No, I think the real underlying motivation for the death penalty is simple vengeance. Please don’t get me wrong: I’m not saying that our brothers and sisters who are for the death penalty are especially bloodthirsty and vengeful people. On the contrary, I’ve known very kind people who are for it and very angry people who are against it. On the surface, people have many reasons for supporting it, and of course I understand the human reasons that people who have been terribly hurt are attracted to it.

What I’m saying is that in the Course’s view, we all believe in the death penalty in the deepest sense, and the motivation for all of us is vengeance: We all believe we are sinners who deserve the penalty of physical death as punishment for our sins. The Course, in fact, tells us that when we look out in the world and want to condemn the people we see (like Dzhokar Tsarnaev), we are secretly listening to the ego and condemning ourselves to the death penalty:

Remember, then, that whenever you look without and react unfavorably to what you see, you have judged yourself unworthy and have condemned yourself to death. The death penalty is the ego’s ultimate goal, for it fully believes that you are a criminal, as deserving of death as God knows you are deserving of life. (T-12.VII.13:1-2)

Given this, I think an important first step for us is to simply admit that our motivation for the death penalty is vengeance, or at least be open to the possibility that this is our motivation. Indeed, even some who advocate a life sentence instead of death for Tsarnaev are quite consciously motivated by vengeance: the “death is too quick and easy for scum like him” argument. Let’s face it: There’s something deep in us that says if you hurt me, I’m going to hurt you back-with interest. We shouldn’t condemn ourselves for having such feelings, but we would do well to admit that they are there. Only then, especially when we see that our motive is ultimately vengeance on ourselves-the old maxim that says “Before you embark on a journey of revenge, dig two graves” comes to mind-can we begin the work of transformation.

What, then, do I think Tsarnaev should have gotten? My honest answer is that I’m not sure what would have been best, but I have been reflecting on the issue. Among the options that were actual possibilities in his trial, I would have preferred life imprisonment in an environment where he was treated humanely and given the opportunity to genuinely reform. More broadly, I believe that our response to crime should be motivated not by lust for punishment but by the loving intention of protecting everyone involved and helping everyone involved. Protecting everyone involved, I think, does include humanely imprisoning people who are a danger to society and to themselves, for as long as that danger remains. Helping everyone involved includes everything from helping the victims heal to helping the perpetrators learn and grow to various forms of restorative justice.

I’ve been thinking about this last item-restorative justice-quite a bit lately. The idea behind restorative justice is that rather than punishing perpetrators, you give them an opportunity to repair the damage they’ve done and restore what they’ve taken from others and society, to the degree that this is possible. According to one online definition, restorative justice is “a system of criminal justice that focuses on the rehabilitation of offenders through reconciliation with victims and the community at large.”

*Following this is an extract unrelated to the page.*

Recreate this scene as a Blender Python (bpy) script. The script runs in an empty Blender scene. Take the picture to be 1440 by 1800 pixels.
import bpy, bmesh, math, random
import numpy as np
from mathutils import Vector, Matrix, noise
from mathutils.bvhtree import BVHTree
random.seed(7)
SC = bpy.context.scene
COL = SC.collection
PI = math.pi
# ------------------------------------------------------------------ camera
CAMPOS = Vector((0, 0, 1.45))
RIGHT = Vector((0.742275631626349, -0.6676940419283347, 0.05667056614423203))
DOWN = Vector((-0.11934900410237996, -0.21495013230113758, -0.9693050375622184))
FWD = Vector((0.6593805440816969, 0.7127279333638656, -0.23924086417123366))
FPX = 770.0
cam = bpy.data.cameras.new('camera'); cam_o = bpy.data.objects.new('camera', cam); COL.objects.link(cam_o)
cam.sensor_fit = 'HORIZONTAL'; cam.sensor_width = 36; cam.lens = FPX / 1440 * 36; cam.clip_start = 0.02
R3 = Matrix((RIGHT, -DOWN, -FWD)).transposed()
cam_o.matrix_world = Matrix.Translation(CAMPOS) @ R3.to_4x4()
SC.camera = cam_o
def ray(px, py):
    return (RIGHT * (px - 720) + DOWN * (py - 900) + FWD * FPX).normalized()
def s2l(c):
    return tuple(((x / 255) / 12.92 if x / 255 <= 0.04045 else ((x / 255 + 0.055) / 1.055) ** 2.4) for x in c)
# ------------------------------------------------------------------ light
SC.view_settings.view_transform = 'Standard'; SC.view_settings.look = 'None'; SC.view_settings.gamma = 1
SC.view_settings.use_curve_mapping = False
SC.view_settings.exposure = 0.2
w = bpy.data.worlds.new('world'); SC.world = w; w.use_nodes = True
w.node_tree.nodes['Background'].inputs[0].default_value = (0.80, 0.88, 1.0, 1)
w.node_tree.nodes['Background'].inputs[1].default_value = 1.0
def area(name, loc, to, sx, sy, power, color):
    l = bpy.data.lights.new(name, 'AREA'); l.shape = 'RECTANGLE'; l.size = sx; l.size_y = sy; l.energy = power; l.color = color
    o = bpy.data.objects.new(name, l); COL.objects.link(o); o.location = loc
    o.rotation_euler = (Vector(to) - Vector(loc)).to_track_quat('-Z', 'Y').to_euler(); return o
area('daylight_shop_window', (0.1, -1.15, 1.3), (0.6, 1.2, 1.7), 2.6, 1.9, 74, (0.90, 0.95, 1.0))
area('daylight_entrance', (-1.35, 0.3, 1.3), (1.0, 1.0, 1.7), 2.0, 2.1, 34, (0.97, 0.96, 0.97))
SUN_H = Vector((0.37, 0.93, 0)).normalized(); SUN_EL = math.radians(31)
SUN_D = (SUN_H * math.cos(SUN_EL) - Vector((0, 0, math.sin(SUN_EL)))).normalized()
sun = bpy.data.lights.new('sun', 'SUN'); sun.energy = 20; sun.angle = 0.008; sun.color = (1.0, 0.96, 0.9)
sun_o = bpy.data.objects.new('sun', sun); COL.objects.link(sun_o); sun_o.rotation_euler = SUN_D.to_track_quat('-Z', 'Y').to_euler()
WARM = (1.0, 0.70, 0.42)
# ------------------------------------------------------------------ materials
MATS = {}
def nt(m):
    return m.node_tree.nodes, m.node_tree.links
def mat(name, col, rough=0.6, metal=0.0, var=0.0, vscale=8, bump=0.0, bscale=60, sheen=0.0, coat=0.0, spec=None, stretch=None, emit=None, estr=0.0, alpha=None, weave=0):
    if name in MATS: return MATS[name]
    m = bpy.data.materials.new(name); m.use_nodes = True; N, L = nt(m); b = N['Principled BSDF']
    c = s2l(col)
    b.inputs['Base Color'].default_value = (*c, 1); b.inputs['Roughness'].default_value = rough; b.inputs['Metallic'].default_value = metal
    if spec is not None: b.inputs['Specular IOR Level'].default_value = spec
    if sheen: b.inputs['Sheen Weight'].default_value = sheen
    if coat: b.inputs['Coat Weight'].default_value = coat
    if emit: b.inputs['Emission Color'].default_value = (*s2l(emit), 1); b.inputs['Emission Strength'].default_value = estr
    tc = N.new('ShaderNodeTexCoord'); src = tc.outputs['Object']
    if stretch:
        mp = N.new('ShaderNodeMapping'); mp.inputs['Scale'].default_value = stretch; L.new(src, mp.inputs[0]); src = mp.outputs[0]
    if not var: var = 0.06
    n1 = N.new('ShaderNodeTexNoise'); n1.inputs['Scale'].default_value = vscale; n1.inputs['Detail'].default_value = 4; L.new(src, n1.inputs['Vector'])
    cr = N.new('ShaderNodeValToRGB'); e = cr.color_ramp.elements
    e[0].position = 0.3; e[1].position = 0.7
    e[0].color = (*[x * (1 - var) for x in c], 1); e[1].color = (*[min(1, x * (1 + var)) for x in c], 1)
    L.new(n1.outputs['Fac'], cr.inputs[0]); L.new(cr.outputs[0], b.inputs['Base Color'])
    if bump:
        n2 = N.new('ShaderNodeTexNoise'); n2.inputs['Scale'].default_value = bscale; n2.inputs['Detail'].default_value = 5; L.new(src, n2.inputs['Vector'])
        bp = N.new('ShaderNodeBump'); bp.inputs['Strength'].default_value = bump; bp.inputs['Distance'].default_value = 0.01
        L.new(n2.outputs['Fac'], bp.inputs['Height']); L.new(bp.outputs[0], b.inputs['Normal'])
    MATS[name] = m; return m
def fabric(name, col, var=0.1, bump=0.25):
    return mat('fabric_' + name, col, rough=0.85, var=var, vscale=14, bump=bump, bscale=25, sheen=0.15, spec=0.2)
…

The early Course dictation actually has some positive references to this basic idea. For instance, Jesus suggests that it was because Helen had “hated and hurt” children in a past life that she was helping children in the present. He says that Helen and Louis’s maid, Rosie, had hurt them in a past life and so she was serving them in the present. The idea behind this is, however, is not punishment. Rather, the idea is that the way to atone for unloving actions in the past is to perform loving actions in the present (from a genuinely loving mindset) for the people you hurt or people similar to them. Lack of love is atoned for by real love. Done in the right way, as Jesus says Rosie was doing it, means doing it in a way that “sees service as a source of joy.”

In my heart of hearts, I’d love to see Tsarnaev given an opportunity to do something like this. I’m reminded of the famous story of Gandhi telling a Hindu man who had killed a Muslim boy to find an orphaned Muslim boy whose parents had been killed, and raise that boy as a Muslim. Instead of the man making up for a death by his death-the bad math I mentioned earlier-he would make up for a death by saving a life.

What, then, if Tsarnaev were given the opportunity to help his victims or people similar to them? Of course, he would have to be willing. (Reports vary on whether he is repentant for he did-some say he remains unrepentant, while others, like Sister Helen Prejean of Dead Man Walking fame, who had five meetings with him in person, say that he is genuinely sorry for his actions.) It would be up to him to accept the opportunity, but it seems to me that we have the obligation both to him and to ourselves to offer the opportunity.

Tsarnaev will now go through a long appeals process, so we still don’t really know what will ultimately happen in this situation. I just pray that we can move forward in a spirit of love for everyone concerned. Whatever is meant to happen, I’m convinced that genuine love offers the best opportunity for solutions to this and other difficult issues that face us. The Course says that “to the world, justice and vengeance are the same” (T-25.VIII.3:2). But I pray that we can move, step by step, away from this painful belief so that each of us “can be perfect witness to the power of love and justice,” perfect witness to the recognition that “it is impossible the Son of God could merit vengeance” (T-25.VIII.12:1).

[Please note: ACIM passages quoted in this article reference the Foundation for Inner Peace (FIP) Edition.]